With the shortest routes to attack American targets laying across the North Pole, Russian research efforts in the Arctic which began in the 1930s took on strategic urgency with the start of the Cold War. Work began in earnest on 23 April 1948 when the first Soviet expedition, designated SP-2, was airlifted to the North Pole. An even larger expedition followed using assets of the Soviet Polar Aviation (a civil aviation agency in the USSR that supported Arctic research) and that of Long-Range Aviation (DA, or Dalyniya Aviatsiya, the Russian version of the Strategic Air Command). Two Tupolev Tu-4 "Bull" bombers from the DA were seconded to Polar Aviation and used as cargo transports with supplies carried in the bomber's spacious bomb bays. Other aircraft were part of the early expeditions and even used at one point an ex-Luftwaffe Focke-Wulf Fw 200 Condor. Also accompanying the bombers and transports were Lavochkin fighters to assess the feasibility of fighter operations in the Arctic.

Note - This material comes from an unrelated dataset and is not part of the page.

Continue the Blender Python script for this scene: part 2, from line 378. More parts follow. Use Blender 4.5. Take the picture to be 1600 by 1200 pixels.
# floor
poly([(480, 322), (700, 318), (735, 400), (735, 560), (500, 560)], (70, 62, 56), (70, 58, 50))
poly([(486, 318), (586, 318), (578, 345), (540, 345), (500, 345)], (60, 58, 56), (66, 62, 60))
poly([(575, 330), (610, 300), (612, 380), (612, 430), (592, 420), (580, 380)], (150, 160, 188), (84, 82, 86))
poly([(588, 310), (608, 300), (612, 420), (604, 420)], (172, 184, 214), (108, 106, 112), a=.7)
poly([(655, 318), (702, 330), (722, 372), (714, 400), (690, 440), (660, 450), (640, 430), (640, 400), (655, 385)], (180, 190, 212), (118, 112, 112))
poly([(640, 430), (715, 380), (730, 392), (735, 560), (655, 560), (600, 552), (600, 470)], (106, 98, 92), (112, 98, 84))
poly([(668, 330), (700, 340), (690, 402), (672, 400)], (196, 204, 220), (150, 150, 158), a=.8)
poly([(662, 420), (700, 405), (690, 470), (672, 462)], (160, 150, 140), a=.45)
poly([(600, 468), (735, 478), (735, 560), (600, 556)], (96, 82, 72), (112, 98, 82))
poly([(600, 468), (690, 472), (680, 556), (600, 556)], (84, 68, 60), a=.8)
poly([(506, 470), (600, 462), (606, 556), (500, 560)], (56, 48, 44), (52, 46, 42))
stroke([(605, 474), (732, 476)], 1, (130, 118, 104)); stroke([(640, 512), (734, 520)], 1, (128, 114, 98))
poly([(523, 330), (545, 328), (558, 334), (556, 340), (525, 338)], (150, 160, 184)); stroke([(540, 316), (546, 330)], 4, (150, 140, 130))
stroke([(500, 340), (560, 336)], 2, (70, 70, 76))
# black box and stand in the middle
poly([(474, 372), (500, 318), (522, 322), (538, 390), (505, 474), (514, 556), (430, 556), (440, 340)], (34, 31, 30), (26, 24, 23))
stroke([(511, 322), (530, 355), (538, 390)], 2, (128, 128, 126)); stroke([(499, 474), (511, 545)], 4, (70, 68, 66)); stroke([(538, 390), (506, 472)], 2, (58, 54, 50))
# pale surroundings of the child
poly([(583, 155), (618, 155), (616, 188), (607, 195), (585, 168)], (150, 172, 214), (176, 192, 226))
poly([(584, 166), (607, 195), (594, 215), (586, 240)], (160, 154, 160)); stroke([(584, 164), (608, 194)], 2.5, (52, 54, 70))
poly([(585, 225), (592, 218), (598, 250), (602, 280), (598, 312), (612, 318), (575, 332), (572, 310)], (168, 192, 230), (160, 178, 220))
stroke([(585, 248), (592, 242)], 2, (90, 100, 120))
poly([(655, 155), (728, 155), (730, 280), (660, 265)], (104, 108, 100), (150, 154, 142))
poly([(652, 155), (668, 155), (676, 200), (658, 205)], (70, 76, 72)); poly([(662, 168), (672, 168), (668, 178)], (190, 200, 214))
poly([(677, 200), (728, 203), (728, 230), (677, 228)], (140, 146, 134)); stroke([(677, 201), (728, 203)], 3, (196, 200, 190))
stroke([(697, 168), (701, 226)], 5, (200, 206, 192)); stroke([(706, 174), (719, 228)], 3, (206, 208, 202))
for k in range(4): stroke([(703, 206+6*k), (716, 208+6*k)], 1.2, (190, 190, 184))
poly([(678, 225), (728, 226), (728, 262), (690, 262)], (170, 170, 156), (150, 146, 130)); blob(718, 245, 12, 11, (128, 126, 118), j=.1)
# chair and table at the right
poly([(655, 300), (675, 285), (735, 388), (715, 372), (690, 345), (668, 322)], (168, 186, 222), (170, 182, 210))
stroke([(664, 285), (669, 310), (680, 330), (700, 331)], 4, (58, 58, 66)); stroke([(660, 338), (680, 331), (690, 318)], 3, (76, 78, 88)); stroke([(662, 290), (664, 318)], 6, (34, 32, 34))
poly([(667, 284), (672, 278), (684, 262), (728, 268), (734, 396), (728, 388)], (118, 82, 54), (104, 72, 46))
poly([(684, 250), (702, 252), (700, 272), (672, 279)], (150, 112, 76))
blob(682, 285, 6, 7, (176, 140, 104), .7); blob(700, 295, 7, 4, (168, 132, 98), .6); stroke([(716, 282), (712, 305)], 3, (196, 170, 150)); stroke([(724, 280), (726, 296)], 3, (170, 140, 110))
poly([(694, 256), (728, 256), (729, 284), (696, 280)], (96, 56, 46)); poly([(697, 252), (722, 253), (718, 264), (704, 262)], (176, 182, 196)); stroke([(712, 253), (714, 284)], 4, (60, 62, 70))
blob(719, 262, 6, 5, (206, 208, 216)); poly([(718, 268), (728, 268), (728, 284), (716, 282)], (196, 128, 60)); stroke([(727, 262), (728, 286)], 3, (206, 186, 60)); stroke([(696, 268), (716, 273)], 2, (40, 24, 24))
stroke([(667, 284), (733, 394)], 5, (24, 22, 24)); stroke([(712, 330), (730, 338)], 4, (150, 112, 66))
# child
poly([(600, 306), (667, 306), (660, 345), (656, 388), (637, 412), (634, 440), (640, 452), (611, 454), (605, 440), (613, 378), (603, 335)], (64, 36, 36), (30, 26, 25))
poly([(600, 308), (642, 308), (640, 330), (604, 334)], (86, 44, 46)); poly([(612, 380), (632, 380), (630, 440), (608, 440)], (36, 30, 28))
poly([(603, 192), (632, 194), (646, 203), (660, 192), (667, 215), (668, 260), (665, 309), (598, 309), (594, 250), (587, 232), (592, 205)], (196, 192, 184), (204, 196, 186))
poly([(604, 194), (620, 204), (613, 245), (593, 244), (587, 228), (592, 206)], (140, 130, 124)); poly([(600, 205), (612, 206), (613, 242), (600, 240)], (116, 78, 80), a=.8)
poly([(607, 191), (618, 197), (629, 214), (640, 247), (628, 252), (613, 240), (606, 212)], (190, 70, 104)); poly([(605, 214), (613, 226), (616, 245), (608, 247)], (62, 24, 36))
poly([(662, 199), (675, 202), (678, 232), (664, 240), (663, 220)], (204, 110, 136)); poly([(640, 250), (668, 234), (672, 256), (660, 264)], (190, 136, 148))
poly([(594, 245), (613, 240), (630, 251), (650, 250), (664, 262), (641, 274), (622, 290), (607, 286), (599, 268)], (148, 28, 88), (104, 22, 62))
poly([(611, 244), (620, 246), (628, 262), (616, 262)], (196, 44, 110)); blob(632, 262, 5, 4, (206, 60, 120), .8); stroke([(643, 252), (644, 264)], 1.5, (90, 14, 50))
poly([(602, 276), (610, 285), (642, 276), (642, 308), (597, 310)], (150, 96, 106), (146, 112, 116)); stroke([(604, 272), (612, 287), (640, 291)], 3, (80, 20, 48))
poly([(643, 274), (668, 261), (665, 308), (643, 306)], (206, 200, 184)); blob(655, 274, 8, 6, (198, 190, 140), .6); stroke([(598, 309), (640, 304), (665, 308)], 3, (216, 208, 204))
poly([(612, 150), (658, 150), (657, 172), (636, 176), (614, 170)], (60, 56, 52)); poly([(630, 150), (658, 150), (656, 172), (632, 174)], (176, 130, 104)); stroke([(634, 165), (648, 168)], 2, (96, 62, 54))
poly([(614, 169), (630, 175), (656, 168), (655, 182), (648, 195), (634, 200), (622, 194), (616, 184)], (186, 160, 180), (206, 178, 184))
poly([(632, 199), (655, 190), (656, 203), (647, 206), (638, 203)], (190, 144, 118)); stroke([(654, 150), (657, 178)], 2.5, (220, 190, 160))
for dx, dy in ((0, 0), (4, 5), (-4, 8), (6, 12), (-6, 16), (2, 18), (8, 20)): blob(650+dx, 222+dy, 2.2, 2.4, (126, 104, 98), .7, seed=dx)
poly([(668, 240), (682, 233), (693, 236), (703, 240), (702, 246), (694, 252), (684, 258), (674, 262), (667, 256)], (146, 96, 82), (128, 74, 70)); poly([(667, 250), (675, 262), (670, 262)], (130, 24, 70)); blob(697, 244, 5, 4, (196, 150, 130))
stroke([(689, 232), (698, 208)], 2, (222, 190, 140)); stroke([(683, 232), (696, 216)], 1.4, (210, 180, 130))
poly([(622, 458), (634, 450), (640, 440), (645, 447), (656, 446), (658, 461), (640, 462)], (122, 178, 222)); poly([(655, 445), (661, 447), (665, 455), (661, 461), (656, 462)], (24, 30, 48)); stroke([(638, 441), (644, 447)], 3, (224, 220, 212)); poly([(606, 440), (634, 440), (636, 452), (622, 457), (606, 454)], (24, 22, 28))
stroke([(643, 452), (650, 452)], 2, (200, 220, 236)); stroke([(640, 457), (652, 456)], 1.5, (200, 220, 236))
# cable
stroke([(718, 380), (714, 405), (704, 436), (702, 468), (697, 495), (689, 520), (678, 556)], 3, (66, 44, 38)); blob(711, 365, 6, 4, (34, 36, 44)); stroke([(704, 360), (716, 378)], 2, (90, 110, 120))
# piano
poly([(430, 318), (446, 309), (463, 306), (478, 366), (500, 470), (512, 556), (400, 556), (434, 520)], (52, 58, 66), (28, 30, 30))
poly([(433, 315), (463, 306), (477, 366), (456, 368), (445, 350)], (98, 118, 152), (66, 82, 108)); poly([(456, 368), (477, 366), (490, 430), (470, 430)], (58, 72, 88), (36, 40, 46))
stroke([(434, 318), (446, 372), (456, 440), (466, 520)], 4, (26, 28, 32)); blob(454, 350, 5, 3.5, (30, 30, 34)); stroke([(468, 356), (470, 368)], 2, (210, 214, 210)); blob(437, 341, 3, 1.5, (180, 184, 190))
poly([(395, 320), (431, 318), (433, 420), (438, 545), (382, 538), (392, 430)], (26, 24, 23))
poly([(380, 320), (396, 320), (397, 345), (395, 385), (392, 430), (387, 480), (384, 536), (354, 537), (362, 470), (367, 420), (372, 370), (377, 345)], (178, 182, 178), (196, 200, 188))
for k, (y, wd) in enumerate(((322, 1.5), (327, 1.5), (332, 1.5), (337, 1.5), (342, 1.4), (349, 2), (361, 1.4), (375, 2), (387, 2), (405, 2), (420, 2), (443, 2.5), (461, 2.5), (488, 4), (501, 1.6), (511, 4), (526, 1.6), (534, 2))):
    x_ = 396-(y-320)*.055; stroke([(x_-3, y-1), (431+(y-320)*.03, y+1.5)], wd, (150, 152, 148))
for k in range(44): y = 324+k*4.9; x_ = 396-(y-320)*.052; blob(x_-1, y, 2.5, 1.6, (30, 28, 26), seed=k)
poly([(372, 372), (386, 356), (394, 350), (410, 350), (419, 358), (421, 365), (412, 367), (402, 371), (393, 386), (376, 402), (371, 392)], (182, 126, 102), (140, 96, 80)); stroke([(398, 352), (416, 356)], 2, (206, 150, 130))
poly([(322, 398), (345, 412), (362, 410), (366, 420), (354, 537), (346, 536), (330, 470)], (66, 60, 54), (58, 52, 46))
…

By the early 1950s a network of deployment airfields large enough to take heavy bombers of the DA like the Tu-95 "Bear" and the Myasishchev M-4 "Bison" had been built across the Russian Arctic along with a chain of radio navigation beacons. However, the DA general staff recognized the vulnerability of these forward bomber bases and in 1956 began investigating operating jet bombers off the polar ice pack itself. By 1958 a special unit of DA Tupolev Tu-16 "Badger" twin jet bombers was created to test the feasibility of operating off ice runways on the polar ice pack.
On 26 April 1958 Colonel Anton Alekhnovich landed a Tu-16 bomber at the SP-6 research station's ice runway. However, on takeoff, the port main gear hit an area of ice that wasn't fully frozen and the bomber veered off the runway and hit an Ilyushin Il-14 transport. Attempts to repair the bomber were unsuccesful and due to fears that the SP-6 ice floe was moving too close to the United States, the Tu-16 was destroyed. Due to the variable nature of ice stability on the polar ice pack, further DA bomber operations were conducted from land bases built in the tundra.